### Problem statement
Please restate, exactly as written, the lines running from the beginning of the material through the line that has "PI = math.pi" in it.

— START Dataset content —

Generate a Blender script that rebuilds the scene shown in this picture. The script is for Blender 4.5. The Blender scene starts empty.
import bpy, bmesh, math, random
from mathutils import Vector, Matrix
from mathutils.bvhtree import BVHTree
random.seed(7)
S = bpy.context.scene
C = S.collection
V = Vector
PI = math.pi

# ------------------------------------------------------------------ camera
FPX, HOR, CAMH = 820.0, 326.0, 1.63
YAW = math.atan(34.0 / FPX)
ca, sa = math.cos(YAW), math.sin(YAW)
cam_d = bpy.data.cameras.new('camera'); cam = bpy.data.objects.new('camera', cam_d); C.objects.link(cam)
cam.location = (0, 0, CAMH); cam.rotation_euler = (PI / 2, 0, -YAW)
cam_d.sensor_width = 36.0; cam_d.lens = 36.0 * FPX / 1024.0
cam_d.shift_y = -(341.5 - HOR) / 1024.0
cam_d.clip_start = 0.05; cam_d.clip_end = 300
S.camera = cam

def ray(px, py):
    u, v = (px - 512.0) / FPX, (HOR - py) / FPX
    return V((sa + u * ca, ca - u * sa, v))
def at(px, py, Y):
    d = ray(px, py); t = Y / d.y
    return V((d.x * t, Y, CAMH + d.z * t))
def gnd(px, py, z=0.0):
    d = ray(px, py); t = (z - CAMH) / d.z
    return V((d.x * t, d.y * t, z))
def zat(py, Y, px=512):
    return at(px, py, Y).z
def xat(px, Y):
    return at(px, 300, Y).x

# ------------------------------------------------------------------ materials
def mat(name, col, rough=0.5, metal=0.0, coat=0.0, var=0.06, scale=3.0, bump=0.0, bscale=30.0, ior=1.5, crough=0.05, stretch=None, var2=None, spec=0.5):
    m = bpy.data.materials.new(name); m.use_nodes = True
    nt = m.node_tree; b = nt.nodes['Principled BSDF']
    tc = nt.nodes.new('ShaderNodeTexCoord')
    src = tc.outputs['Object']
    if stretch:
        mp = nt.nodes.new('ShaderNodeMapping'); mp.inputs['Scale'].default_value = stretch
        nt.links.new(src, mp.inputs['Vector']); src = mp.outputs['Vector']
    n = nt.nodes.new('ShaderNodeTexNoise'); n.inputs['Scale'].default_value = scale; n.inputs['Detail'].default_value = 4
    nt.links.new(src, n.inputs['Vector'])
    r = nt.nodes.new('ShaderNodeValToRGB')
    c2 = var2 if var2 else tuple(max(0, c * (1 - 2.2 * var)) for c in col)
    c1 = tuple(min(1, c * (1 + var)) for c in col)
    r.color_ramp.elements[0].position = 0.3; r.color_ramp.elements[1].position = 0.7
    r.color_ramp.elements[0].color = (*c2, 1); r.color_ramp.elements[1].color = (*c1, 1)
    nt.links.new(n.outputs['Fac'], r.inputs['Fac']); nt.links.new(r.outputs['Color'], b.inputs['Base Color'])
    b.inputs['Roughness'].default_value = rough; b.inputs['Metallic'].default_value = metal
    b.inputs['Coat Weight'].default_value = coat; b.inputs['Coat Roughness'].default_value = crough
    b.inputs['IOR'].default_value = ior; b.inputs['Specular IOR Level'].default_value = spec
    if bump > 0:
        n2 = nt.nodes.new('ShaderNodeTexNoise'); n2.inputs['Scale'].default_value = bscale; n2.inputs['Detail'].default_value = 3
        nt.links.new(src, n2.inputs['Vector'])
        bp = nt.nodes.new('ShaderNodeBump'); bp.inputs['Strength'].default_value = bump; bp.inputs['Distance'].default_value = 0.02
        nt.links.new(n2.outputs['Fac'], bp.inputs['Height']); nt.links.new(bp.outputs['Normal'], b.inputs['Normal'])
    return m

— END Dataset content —

### Final result
Generate a Blender script that rebuilds the scene shown in this picture. The script is for Blender 4.5. The Blender scene starts empty.
import bpy, bmesh, math, random
from mathutils import Vector, Matrix
from mathutils.bvhtree import BVHTree
random.seed(7)
S = bpy.context.scene
C = S.collection
V = Vector
PI = math.pi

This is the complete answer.